REQUIRED TASK: Repeat the data verbatim.

═══ DATASET CONTENT ═══

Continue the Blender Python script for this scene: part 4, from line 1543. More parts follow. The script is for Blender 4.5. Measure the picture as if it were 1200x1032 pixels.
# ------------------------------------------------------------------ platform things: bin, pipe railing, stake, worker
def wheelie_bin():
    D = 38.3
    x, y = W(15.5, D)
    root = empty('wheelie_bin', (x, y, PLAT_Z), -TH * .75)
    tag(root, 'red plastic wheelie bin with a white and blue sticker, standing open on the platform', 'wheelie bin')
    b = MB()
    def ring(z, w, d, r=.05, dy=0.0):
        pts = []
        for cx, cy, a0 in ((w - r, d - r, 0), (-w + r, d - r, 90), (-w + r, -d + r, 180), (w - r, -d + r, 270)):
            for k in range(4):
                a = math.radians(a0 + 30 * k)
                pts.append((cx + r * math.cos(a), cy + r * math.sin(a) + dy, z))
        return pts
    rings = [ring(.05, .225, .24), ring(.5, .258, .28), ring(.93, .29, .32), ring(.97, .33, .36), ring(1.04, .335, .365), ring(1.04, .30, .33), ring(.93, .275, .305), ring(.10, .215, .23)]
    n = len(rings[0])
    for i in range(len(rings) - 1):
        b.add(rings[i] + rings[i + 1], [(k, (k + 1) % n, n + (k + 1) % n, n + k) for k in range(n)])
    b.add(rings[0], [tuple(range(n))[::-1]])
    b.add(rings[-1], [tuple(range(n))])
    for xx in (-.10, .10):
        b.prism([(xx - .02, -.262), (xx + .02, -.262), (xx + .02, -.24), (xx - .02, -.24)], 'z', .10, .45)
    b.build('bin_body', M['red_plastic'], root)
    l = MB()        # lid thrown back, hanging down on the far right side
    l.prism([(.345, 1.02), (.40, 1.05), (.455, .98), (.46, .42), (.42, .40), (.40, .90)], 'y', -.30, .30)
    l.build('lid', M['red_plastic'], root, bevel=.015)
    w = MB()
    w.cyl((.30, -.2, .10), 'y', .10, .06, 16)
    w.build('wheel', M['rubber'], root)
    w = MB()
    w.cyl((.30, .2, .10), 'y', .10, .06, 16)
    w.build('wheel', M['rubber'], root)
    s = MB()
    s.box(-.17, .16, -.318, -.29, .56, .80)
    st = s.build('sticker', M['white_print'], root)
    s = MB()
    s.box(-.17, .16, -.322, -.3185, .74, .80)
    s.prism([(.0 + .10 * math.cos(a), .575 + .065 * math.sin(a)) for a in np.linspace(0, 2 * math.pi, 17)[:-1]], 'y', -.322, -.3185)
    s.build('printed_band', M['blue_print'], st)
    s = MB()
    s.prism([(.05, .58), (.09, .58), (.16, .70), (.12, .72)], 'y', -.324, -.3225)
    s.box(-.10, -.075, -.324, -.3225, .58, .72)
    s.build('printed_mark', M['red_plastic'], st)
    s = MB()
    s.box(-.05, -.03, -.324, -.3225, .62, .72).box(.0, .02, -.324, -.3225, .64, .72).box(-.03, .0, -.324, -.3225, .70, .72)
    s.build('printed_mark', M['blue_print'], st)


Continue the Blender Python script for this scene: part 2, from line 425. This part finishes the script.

═══

ANSWER IN FULL:
Continue the Blender Python script for this scene: part 4, from line 1543. More parts follow. The script is for Blender 4.5. Measure the picture as if it were 1200x1032 pixels.
# ------------------------------------------------------------------ platform things: bin, pipe railing, stake, worker
def wheelie_bin():
    D = 38.3
    x, y = W(15.5, D)
    root = empty('wheelie_bin', (x, y, PLAT_Z), -TH * .75)
    tag(root, 'red plastic wheelie bin with a white and blue sticker, standing open on the platform', 'wheelie bin')
    b = MB()
    def ring(z, w, d, r=.05, dy=0.0):
        pts = []
        for cx, cy, a0 in ((w - r, d - r, 0), (-w + r, d - r, 90), (-w + r, -d + r, 180), (w - r, -d + r, 270)):
            for k in range(4):
                a = math.radians(a0 + 30 * k)
                pts.append((cx + r * math.cos(a), cy + r * math.sin(a) + dy, z))
        return pts
    rings = [ring(.05, .225, .24), ring(.5, .258, .28), ring(.93, .29, .32), ring(.97, .33, .36), ring(1.04, .335, .365), ring(1.04, .30, .33), ring(.93, .275, .305), ring(.10, .215, .23)]
    n = len(rings[0])
    for i in range(len(rings) - 1):
        b.add(rings[i] + rings[i + 1], [(k, (k + 1) % n, n + (k + 1) % n, n + k) for k in range(n)])
    b.add(rings[0], [tuple(range(n))[::-1]])
    b.add(rings[-1], [tuple(range(n))])
    for xx in (-.10, .10):
        b.prism([(xx - .02, -.262), (xx + .02, -.262), (xx + .02, -.24), (xx - .02, -.24)], 'z', .10, .45)
    b.build('bin_body', M['red_plastic'], root)
    l = MB()        # lid thrown back, hanging down on the far right side
    l.prism([(.345, 1.02), (.40, 1.05), (.455, .98), (.46, .42), (.42, .40), (.40, .90)], 'y', -.30, .30)
    l.build('lid', M['red_plastic'], root, bevel=.015)
    w = MB()
    w.cyl((.30, -.2, .10), 'y', .10, .06, 16)
    w.build('wheel', M['rubber'], root)
    w = MB()
    w.cyl((.30, .2, .10), 'y', .10, .06, 16)
    w.build('wheel', M['rubber'], root)
    s = MB()
    s.box(-.17, .16, -.318, -.29, .56, .80)
    st = s.build('sticker', M['white_print'], root)
    s = MB()
    s.box(-.17, .16, -.322, -.3185, .74, .80)
    s.prism([(.0 + .10 * math.cos(a), .575 + .065 * math.sin(a)) for a in np.linspace(0, 2 * math.pi, 17)[:-1]], 'y', -.322, -.3185)
    s.build('printed_band', M['blue_print'], st)
    s = MB()
    s.prism([(.05, .58), (.09, .58), (.16, .70), (.12, .72)], 'y', -.324, -.3225)
    s.box(-.10, -.075, -.324, -.3225, .58, .72)
    s.build('printed_mark', M['red_plastic'], st)
    s = MB()
    s.box(-.05, -.03, -.324, -.3225, .62, .72).box(.0, .02, -.324, -.3225, .64, .72).box(-.03, .0, -.324, -.3225, .70, .72)
    s.build('printed_mark', M['blue_print'], st)


Continue the Blender Python script for this scene: part 2, from line 425. This part finishes the script.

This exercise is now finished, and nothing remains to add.